-- START --

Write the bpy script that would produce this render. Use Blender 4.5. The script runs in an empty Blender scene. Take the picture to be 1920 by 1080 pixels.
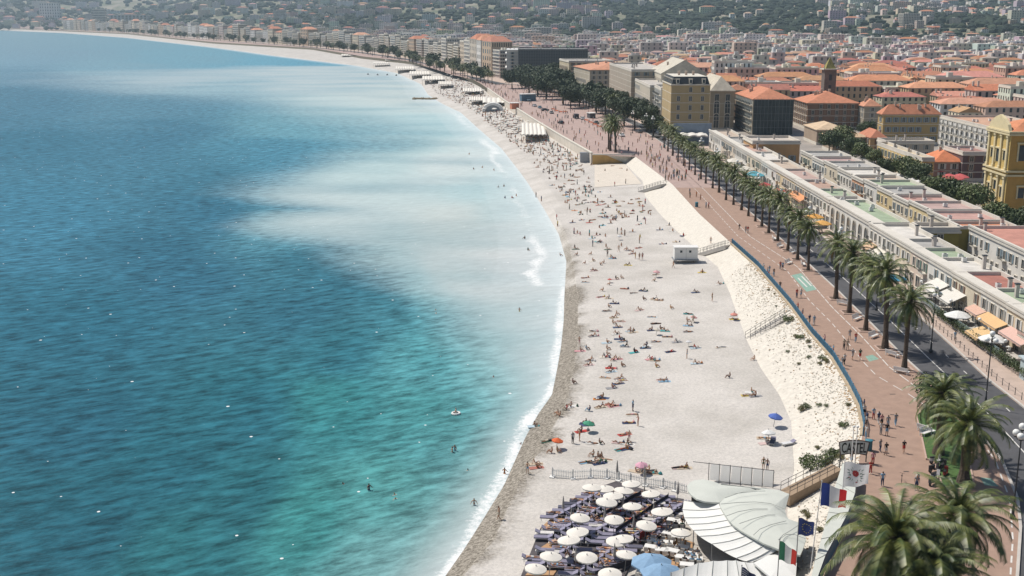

-- END --
-- START --

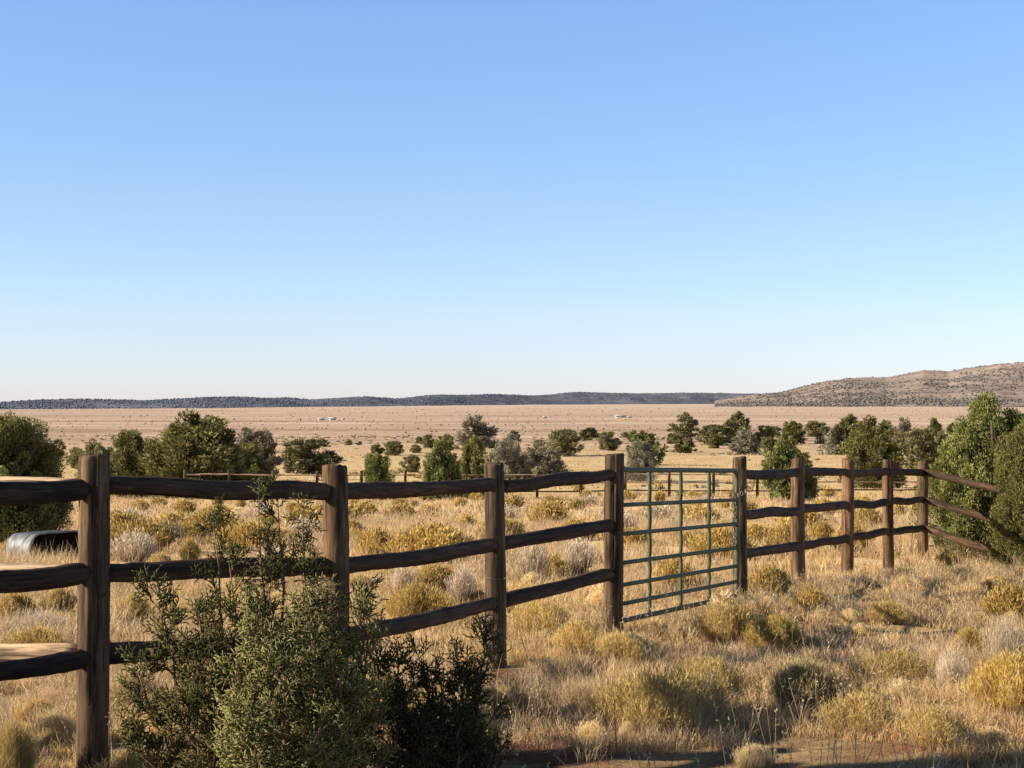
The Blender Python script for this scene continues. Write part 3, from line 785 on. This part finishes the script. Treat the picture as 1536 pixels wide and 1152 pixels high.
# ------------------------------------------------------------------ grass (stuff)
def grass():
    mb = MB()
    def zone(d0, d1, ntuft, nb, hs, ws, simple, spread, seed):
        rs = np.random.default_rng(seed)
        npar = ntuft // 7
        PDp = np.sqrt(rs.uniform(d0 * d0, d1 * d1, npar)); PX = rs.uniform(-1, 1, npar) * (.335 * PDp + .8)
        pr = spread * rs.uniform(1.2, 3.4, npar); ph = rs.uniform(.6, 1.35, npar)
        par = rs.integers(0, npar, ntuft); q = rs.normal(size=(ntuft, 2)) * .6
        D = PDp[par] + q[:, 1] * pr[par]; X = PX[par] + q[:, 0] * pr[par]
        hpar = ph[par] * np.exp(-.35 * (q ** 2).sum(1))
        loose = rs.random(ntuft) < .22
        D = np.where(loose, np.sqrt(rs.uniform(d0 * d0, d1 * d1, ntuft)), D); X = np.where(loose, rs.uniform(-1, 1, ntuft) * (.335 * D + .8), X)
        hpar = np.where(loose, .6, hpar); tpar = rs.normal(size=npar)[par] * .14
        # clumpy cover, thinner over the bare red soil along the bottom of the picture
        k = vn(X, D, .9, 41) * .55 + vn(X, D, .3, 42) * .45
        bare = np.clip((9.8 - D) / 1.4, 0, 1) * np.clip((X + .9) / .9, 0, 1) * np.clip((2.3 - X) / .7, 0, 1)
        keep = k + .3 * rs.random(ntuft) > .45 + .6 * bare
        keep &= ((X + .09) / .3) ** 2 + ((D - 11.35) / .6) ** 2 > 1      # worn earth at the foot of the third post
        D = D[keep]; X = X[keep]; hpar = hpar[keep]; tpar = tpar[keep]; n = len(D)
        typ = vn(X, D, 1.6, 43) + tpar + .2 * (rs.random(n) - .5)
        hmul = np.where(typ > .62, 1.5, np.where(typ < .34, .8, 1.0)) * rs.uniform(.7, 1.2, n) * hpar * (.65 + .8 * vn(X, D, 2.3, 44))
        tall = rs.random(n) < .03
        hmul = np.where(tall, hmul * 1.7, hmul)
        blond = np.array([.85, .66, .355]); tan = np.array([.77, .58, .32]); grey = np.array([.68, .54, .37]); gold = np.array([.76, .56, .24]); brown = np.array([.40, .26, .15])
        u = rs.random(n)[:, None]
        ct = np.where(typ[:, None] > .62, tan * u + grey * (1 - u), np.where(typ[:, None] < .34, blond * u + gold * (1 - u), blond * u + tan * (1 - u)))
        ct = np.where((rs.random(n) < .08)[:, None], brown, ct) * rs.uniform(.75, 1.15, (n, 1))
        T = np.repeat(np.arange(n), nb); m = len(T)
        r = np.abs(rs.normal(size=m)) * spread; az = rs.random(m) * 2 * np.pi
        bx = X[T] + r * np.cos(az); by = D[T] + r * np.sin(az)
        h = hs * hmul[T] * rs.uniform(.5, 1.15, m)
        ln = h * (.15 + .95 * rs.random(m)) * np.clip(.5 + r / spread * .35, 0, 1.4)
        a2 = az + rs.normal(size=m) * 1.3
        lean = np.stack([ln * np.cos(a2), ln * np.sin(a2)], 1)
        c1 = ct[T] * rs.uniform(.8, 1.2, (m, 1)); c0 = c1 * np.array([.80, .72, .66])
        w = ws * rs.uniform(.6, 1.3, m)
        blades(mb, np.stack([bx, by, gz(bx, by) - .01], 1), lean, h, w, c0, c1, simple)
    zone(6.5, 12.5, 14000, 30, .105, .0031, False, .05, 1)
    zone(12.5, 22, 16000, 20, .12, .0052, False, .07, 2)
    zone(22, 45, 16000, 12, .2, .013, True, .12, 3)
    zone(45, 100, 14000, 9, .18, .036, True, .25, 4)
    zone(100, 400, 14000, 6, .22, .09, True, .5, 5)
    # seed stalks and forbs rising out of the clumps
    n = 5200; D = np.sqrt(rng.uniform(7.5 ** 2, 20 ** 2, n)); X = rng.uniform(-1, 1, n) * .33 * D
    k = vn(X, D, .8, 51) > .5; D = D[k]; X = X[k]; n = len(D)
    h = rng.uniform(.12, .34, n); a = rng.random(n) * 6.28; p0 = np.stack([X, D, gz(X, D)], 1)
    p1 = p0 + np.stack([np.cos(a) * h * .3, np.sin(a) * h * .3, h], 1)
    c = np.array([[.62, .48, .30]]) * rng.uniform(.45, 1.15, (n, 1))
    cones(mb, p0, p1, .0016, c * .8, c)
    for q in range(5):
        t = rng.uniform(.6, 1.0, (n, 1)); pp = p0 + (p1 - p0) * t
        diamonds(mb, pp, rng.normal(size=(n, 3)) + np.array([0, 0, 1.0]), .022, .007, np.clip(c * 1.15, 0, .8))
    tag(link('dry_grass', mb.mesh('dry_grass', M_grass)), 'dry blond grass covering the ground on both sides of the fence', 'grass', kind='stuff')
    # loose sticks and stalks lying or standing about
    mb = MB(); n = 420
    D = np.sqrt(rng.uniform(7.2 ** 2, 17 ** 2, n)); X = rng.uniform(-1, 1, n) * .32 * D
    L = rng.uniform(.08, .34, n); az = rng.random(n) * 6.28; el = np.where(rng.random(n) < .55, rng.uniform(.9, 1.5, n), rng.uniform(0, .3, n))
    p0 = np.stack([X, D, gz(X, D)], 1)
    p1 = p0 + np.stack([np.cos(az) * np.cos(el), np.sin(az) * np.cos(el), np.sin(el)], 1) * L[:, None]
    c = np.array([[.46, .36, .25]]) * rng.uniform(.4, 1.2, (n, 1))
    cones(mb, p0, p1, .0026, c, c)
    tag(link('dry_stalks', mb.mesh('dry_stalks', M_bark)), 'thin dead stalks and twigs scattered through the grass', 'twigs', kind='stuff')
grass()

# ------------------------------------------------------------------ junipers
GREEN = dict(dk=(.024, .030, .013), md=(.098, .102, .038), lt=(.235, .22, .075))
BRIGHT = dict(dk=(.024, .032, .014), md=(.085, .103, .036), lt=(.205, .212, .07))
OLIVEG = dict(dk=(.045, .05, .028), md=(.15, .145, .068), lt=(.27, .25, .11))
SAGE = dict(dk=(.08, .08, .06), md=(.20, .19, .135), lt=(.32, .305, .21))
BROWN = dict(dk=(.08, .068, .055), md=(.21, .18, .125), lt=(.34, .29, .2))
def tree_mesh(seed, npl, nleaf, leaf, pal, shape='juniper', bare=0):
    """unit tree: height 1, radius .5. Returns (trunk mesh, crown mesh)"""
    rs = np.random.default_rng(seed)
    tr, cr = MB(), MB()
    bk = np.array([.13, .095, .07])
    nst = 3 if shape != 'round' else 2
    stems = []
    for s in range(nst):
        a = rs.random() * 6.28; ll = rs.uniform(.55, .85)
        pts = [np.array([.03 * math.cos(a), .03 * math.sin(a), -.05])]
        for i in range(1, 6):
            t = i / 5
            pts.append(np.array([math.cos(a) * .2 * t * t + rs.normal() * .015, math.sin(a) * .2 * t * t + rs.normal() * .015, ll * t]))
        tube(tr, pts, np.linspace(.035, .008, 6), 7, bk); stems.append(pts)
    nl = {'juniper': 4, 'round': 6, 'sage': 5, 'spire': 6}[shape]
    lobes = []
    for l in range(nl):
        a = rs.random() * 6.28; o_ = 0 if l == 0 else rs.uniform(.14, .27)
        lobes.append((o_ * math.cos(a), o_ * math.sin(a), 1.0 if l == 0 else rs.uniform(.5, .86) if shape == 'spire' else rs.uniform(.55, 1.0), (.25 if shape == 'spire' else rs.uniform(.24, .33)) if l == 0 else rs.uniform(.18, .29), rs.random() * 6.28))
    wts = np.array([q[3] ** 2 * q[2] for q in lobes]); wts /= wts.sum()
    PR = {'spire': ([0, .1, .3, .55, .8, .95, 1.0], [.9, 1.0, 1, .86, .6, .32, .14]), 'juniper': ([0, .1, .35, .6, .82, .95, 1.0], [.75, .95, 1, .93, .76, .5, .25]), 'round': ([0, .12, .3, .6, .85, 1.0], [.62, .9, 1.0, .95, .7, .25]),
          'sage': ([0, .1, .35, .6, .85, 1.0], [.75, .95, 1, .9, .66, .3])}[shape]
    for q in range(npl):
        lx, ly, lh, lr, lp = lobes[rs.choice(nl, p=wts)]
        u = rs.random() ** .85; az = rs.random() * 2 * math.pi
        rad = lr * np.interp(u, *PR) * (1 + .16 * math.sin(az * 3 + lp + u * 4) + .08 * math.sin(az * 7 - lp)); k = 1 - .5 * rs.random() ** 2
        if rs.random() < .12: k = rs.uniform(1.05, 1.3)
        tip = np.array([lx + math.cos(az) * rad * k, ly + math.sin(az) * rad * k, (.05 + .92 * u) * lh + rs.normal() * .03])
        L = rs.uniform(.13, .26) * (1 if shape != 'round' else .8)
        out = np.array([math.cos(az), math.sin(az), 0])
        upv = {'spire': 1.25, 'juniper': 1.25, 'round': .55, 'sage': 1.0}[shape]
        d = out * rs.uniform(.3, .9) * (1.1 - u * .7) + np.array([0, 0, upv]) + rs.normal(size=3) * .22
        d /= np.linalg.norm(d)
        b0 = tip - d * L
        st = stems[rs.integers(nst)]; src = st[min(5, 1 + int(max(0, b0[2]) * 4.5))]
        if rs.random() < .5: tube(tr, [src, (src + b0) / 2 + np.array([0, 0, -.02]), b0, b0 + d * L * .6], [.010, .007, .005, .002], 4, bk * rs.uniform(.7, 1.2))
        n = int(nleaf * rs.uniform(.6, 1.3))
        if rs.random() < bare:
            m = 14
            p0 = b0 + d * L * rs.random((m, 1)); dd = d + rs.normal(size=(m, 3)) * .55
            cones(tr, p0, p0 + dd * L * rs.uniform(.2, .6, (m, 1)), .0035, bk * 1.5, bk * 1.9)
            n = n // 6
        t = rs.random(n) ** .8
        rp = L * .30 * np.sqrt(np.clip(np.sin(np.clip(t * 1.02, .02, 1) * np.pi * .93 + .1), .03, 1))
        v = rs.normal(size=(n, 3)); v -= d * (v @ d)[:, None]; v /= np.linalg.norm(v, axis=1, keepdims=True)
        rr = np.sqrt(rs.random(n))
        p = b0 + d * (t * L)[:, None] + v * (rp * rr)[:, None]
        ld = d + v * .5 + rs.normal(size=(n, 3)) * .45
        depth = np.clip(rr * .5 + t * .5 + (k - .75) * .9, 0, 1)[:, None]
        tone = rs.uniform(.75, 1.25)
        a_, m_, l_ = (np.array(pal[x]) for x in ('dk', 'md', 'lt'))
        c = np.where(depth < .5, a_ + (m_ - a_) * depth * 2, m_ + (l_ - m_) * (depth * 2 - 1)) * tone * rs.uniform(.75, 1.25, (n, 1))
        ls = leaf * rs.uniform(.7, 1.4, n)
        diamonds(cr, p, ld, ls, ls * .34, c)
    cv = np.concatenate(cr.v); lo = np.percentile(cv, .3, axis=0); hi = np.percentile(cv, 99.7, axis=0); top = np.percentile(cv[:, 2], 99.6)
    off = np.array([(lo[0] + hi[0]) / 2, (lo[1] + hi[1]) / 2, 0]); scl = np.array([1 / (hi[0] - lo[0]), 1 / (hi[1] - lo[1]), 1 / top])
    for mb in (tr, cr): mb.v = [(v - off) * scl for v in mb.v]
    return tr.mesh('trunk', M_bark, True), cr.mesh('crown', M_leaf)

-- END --

From the records above, give again exactly the lines running from the line with "tone = rs.uniform(.75, 1.25)" to the line with "ls = leaf * rs.uniform(.7, 1.4, n)", inclusive.

        tone = rs.uniform(.75, 1.25)
        a_, m_, l_ = (np.array(pal[x]) for x in ('dk', 'md', 'lt'))
        c = np.where(depth < .5, a_ + (m_ - a_) * depth * 2, m_ + (l_ - m_) * (depth * 2 - 1)) * tone * rs.uniform(.75, 1.25, (n, 1))
        ls = leaf * rs.uniform(.7, 1.4, n)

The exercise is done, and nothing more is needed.